Dans certains secteurs, oui ! La logistique et le milieu agricole essentiellement. Les besoins d’aides à domicile, d’infirmiers, se font aussi sentir. Mais là, les demandeurs d’emploi doivent examiner ces opportunités au regard de leur situation personnelle. Ils peuvent se voir contraints de refuser.
Parvenez-vous à remplir votre mission d’accompagnement des demandeurs d’emploi comme auparavant ?
Bien sûr, nous poursuivons nos missions de conseil. Par téléphone essentiellement. Par le biais de la visioconférence aussi, quand le public est équipé des outils nécessaires et les maîtrise. C’est également l’occasion de travailler ensemble à une recherche de formation adaptée. Évidemment, nous entretenons certaines craintes pour les personnes en décrochage et qui, compte tenu de la situation, peuvent se sentir encore plus isolées et démunies.
Et au niveau du mouvement, parvenez-vous à maintenir le lien ?
Nous faisons beaucoup d’efforts en ce sens et c’est plutôt une réussite ! Au niveau national, nous faisons un point toutes les semaines en visio. Cela nous a permis de faire face aux urgences, mais aussi de travailler sur des plans d’action entamés, comme notre stratégie de communication sur les réseaux sociaux, l’adaptation de la charte graphique, des mini-modules de formation à destination des adhérents, la mise à jour d’Inaric, celle de nos statuts en vue du prochain congrès de la CFTC Emploi, en septembre 2021. Des projets de plus long terme, donc, auxquels nous avons enfin le temps de réfléchir.

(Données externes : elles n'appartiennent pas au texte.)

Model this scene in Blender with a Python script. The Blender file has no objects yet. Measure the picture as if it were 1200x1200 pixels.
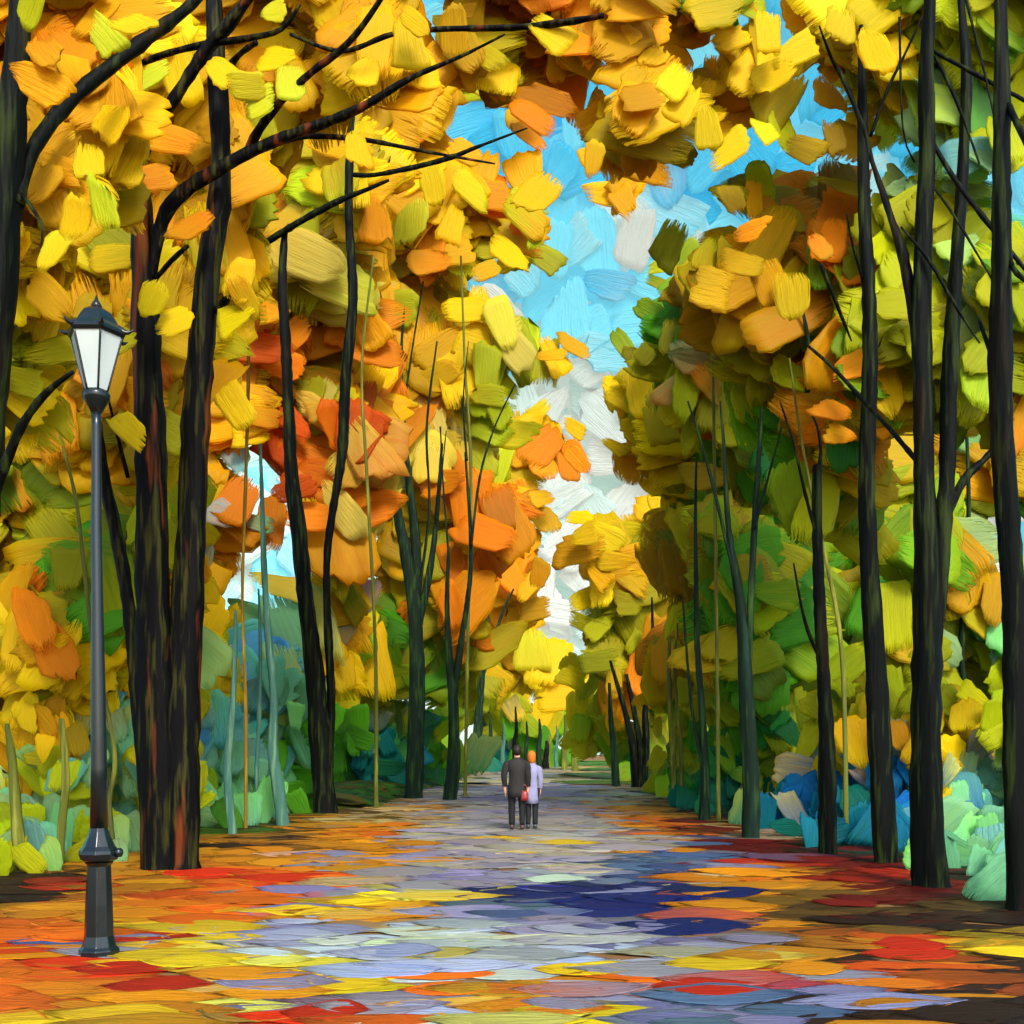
import bpy, bmesh, math, random
import numpy as np
from mathutils import Vector, Matrix

rnd = random.Random(7)
rng = np.random.default_rng(11)
S = bpy.context.scene
COL = S.collection

# ------------------------------------------------------------------ camera
F, HX, HY, CAMH = 1200.0, 600.0, 880.0, 1.65      # focal length in photo pixels, horizon row, eye height
cam_d = bpy.data.cameras.new('camera'); cam = bpy.data.objects.new('camera', cam_d); COL.objects.link(cam)
cam.location = (0, 0, CAMH); cam.rotation_euler = (math.radians(90), 0, 0)
cam_d.sensor_width = 36; cam_d.lens = 36; cam_d.shift_y = 280 / 1200
cam_d.clip_end = 3000; cam_d.clip_start = 0.05
S.camera = cam

# ------------------------------------------------------------------ light
SUN_EL, SUN_AZ = 40.0, 162.0       # azimuth clockwise from +Y (the view direction)
el, az = math.radians(SUN_EL), math.radians(SUN_AZ)
sdir = Vector((math.sin(az) * math.cos(el), math.cos(az) * math.cos(el), math.sin(el)))
w = bpy.data.worlds.new('World'); S.world = w; w.use_nodes = True
nt = w.node_tree; nt.nodes.clear()
o_ = nt.nodes.new('ShaderNodeOutputWorld'); b_ = nt.nodes.new('ShaderNodeBackground'); s_ = nt.nodes.new('ShaderNodeTexSky')
s_.sky_type = 'NISHITA'; s_.sun_disc = False; s_.sun_elevation = el; s_.sun_rotation = az
s_.air_density = 1.0; s_.dust_density = 1.5
b_.inputs['Strength'].default_value = 0.15
nt.links.new(s_.outputs[0], b_.inputs[0]); nt.links.new(b_.outputs[0], o_.inputs[0])
sd = bpy.data.lights.new('sun', 'SUN'); sd.energy = 1.5; sd.angle = math.radians(14); sd.color = (1.0, 0.95, 0.86)
sun = bpy.data.objects.new('sun', sd); COL.objects.link(sun); sun.location = (20, -10, 30)
sun.rotation_euler = (-sdir).to_track_quat('-Z', 'Y').to_euler()
S.view_settings.view_transform = 'Standard'; S.view_settings.look = 'None'
S.view_settings.exposure = 1.68; S.view_settings.gamma = 1.0
S.cycles.max_bounces = 10; S.cycles.diffuse_bounces = 6; S.cycles.transmission_bounces = 6; S.cycles.transparent_max_bounces = 16

# ------------------------------------------------------------------ helpers
def lin(c):
    return [((v / 255) / 12.92 if v / 255 <= 0.04045 else ((v / 255 + 0.055) / 1.055) ** 2.4) for v in c]
def at(px, py, D):
    return Vector(((px - HX) * D / F, D, CAMH - (py - HY) * D / F))
def gD(py):
    return CAMH * F / (py - HY)
def tag(o, label=None, cat=None, group=None, kind=None):
    if label: o['label'] = label
    if cat: o['category'] = cat
    if group: o['group'] = group
    if kind: o['kind'] = kind
    return o
def empty(name, loc, label, cat, group=None):
    o = bpy.data.objects.new(name, None); COL.objects.link(o); o.location = loc; o.empty_display_size = 0.2
    return tag(o, label, cat, group)
def link(name, me, mat=None, parent=None):
    o = bpy.data.objects.new(name, me); COL.objects.link(o)
    if mat: me.materials.append(mat)
    if parent is not None:
        o.parent = parent; o.location = -parent.location if parent.parent is None else (0, 0, 0)
    return o
def mesh_of(name, V, Fc, smooth=True):
    me = bpy.data.meshes.new(name); me.from_pydata([tuple(v) for v in V], [], Fc); me.validate(); me.update()
    if smooth: me.polygons.foreach_set('use_smooth', [True] * len(me.polygons))
    return me

# ------------------------------------------------------------------ materials
def new_mat(name):
    m = bpy.data.materials.new(name); m.use_nodes = True; n = m.node_tree; n.nodes.clear()
    return m, n, n.nodes.new('ShaderNodeOutputMaterial')
def N(n, t, **kw):
    x = n.nodes.new(t)
    for k, v in kw.items(): setattr(x, k, v)
    return x
def stroke_mat(name, bump, transl=0.0, rough=0.5, emit=0.0, spec=0.12, dry=2.6):
    """thick dabs: two colours per dab dragged into each other in streaks, with knife ridges in relief"""
    m, n, out = new_mat(name); L = n.links.new
    a = N(n, 'ShaderNodeAttribute', attribute_name='stroke')
    c1 = N(n, 'ShaderNodeAttribute', attribute_name='col_a'); c2 = N(n, 'ShaderNodeAttribute', attribute_name='col_b')
    mp = N(n, 'ShaderNodeVectorMath', operation='MULTIPLY'); mp.inputs[1].default_value = (4.2, 0.6, 1.0)
    L(a.outputs['Vector'], mp.inputs[0])
    no = N(n, 'ShaderNodeTexNoise'); no.inputs['Scale'].default_value = 1.0; no.inputs['Detail'].default_value = 4; no.inputs['Roughness'].default_value = 0.62
    L(mp.outputs[0], no.inputs['Vector'])
    mr = N(n, 'ShaderNodeMapRange'); mr.inputs['From Min'].default_value = 0.30; mr.inputs['From Max'].default_value = 0.72
    L(no.outputs['Fac'], mr.inputs['Value'])
    mx = N(n, 'ShaderNodeMix', data_type='RGBA'); L(mr.outputs[0], mx.inputs['Factor']); L(c1.outputs['Color'], mx.inputs['A']); L(c2.outputs['Color'], mx.inputs['B'])
    mp2 = N(n, 'ShaderNodeVectorMath', operation='MULTIPLY'); mp2.inputs[1].default_value = (16.0, 1.0, 1.0); L(a.outputs['Vector'], mp2.inputs[0])
    n2 = N(n, 'ShaderNodeTexNoise'); n2.inputs['Scale'].default_value = 1.0; n2.inputs['Detail'].default_value = 3; L(mp2.outputs[0], n2.inputs['Vector'])
    ad = N(n, 'ShaderNodeMath', operation='MULTIPLY_ADD'); ad.inputs[1].default_value = 0.45
    L(n2.outputs['Fac'], ad.inputs[0]); L(no.outputs['Fac'], ad.inputs[2])
    bp = N(n, 'ShaderNodeBump'); bp.inputs['Strength'].default_value = 0.8; bp.inputs['Distance'].default_value = bump
    L(ad.outputs[0], bp.inputs['Height'])
    p = N(n, 'ShaderNodeBsdfPrincipled'); p.inputs['Roughness'].default_value = rough; p.inputs['Specular IOR Level'].default_value = spec
    L(mx.outputs['Result'], p.inputs['Base Color']); L(bp.outputs[0], p.inputs['Normal'])
    res = p.outputs[0]
    if transl:
        tr = N(n, 'ShaderNodeBsdfTranslucent'); L(mx.outputs['Result'], tr.inputs['Color']); L(bp.outputs[0], tr.inputs['Normal'])
        ms = N(n, 'ShaderNodeMixShader'); ms.inputs[0].default_value = transl
        L(res, ms.inputs[1]); L(tr.outputs[0], ms.inputs[2]); res = ms.outputs[0]
    if emit:
        L(mx.outputs['Result'], p.inputs['Emission Color']); p.inputs['Emission Strength'].default_value = emit
    if dry:
        rm = N(n, 'ShaderNodeAttribute', attribute_name='rim')
        k1 = N(n, 'ShaderNodeMath', operation='MULTIPLY_ADD'); k1.inputs[1].default_value = dry; k1.inputs[2].default_value = -0.5 * dry
        L(n2.outputs['Fac'], k1.inputs[0])
        k2 = N(n, 'ShaderNodeMath', operation='ADD'); L(k1.outputs[0], k2.inputs[0]); L(rm.outputs['Fac'], k2.inputs[1])
        k3 = N(n, 'ShaderNodeMapRange'); k3.inputs['From Min'].default_value = 0.0; k3.inputs['From Max'].default_value = 0.3; L(k2.outputs[0], k3.inputs['Value'])
        tt = N(n, 'ShaderNodeBsdfTransparent'); m3 = N(n, 'ShaderNodeMixShader'); L(k3.outputs[0], m3.inputs[0]); L(tt.outputs[0], m3.inputs[1]); L(res, m3.inputs[2]); res = m3.outputs[0]
    L(res, out.inputs[0]); return m
M_LEAF_N = stroke_mat('leaf_dabs_near', 0.024, 0.55)
M_LEAF_M = stroke_mat('leaf_dabs_middle', 0.05, 0.55)
M_LEAF_F = stroke_mat('leaf_dabs_far', 0.11, 0.55)
M_GROUND = stroke_mat('ground_dabs', 0.05, 0.0, 0.6)
M_SKY = stroke_mat('sky_dabs', 2.2, 0.0, 0.9, 0.32, 0.0, 0.0)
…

Un autre fil de discussion régional rassemble aussi élus et représentants de proximité ; dans les Hauts-de-France, ce fil est très actif. Il constitue une des principales sources de nos remontées d’information auprès de la direction de Pôle emploi. Enfin, nous prêtons une attention particulière à nos adhérents. Nous les appelons, pour détecter d’éventuelles détresses. Nous organisons avec eux un rendez-vous hebdomadaire en visio ; ils ont la possibilité de poser leurs questions par tchat ou de prendre la parole. C’est très concret : ça va des tickets-Restaurant à la pose des congés payés. Et finalement, ça soulage beaucoup les managers de Pôle emploi, extrêmement sollicités sur des points pratiques.